Monday, November 28, 2011

Dive - Tycho


Ghostly International.

SCQ Rating: 83%

As an umbrella word used to pigeonhole tastes, “independent rock” has always garnered the same crooked brow as when someone utters the term “electronica”. They’re both spineless indicators of underground leanings and loaded with presumptions; it was only a matter of time before they got in bed together. And as many indie-rock bands continue to flock toward electronic production techniques (not to mention major labels), the purpose of distinguishing between genres shrivels further. Many champion this congealing effect as though we listeners are breaking down stale and rigid markers of taste but it seems just as viable that the indie-rock-slash-electronica zenith reached maturation well before its commercial swan-dive, with everything that followed building toward a point of homogenous over-saturation.
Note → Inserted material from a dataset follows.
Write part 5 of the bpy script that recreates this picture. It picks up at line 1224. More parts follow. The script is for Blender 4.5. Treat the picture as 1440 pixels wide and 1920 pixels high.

Scott Hansen’s long-awaited full-length successor to Sunrise Projector restores walls that existed for a reason and bridges back to the aforementioned peak that gave us true hybridized marvels like A Strangely Isolated Place and Up In Flames. Arriving at the tail end of a year that has seen chill-wave written off yet secretly infiltrating independent pop music with its maximalist’s euphoria, Dive seems an unlikely enema; its songs composed of shimmering guitar tones and modern synth swells, its cover-art steeped in the sun-drenched nostalgia every laptop artist has been musing after. But Dive distinguishes itself on a song-by-song basis, whether it’s something explicit (like the tumbling melodic bubbles that accumulate over ‘A Walk’’s heart-racing arc) or an apparent detail (like how the drums in ‘Daydream’ act as both break-beats and real, lived-in rails of percussion). Throughout it all, Tycho remains sonically indebted to the original haze-makers Boards Of Canada but his songwriting approach rarely drifts into ethers; the atmospheric acoustics of ‘Coastal Brake’ latch onto a gorgeous dance pulse while the title track playfully adds then negates layers for a weaving, epic triptych.

Dive treads the grey area dividing a great many certainties, existing somewhere between Helios’ gentle electronic compositions and Cut/Copy’s rave-up anthems, at the fringe of Four Tet’s nostalgic moments and Ulrich Schnauss’ rock-inspired pushes. It would be wrong to call Dive an IDM album – let’s face it: it’s wrong to use the term IDM in the first place – but one can hear why people might choose to associate Tycho with that slice of electronica still unspoiled by the mainstream. Over optimistic cloud-surfing jams like ‘Hours’ and couch-melting beats as on ‘Adrift’, Dive’s palette remains a sparkling but insular one which builds a sanctuary for its listener over the course of fifty minutes. Perhaps that secluded feel is due to Tycho’s stable equilibrium; a discipline largely displaced by today’s trends which utilizes tasteful guitar on occasions that invigorate Hansen’s electronic-based mood.

Call it what you will: chillwave, “indie-tronica”, you name it. Attempting to classify Dive has been, for this writer, more of an appeal to understand what sets it so gloriously apart from the homogeny implicit to those genres. Because Dive has wits about it, not to mention a way of luring you on its starry-eyed, late-night cruises. It may have taken Hansen eight years to finish but his tardiness rewards with a modern record that brings back all of the magic and possibility inherent to his scene's once futurist ambitions.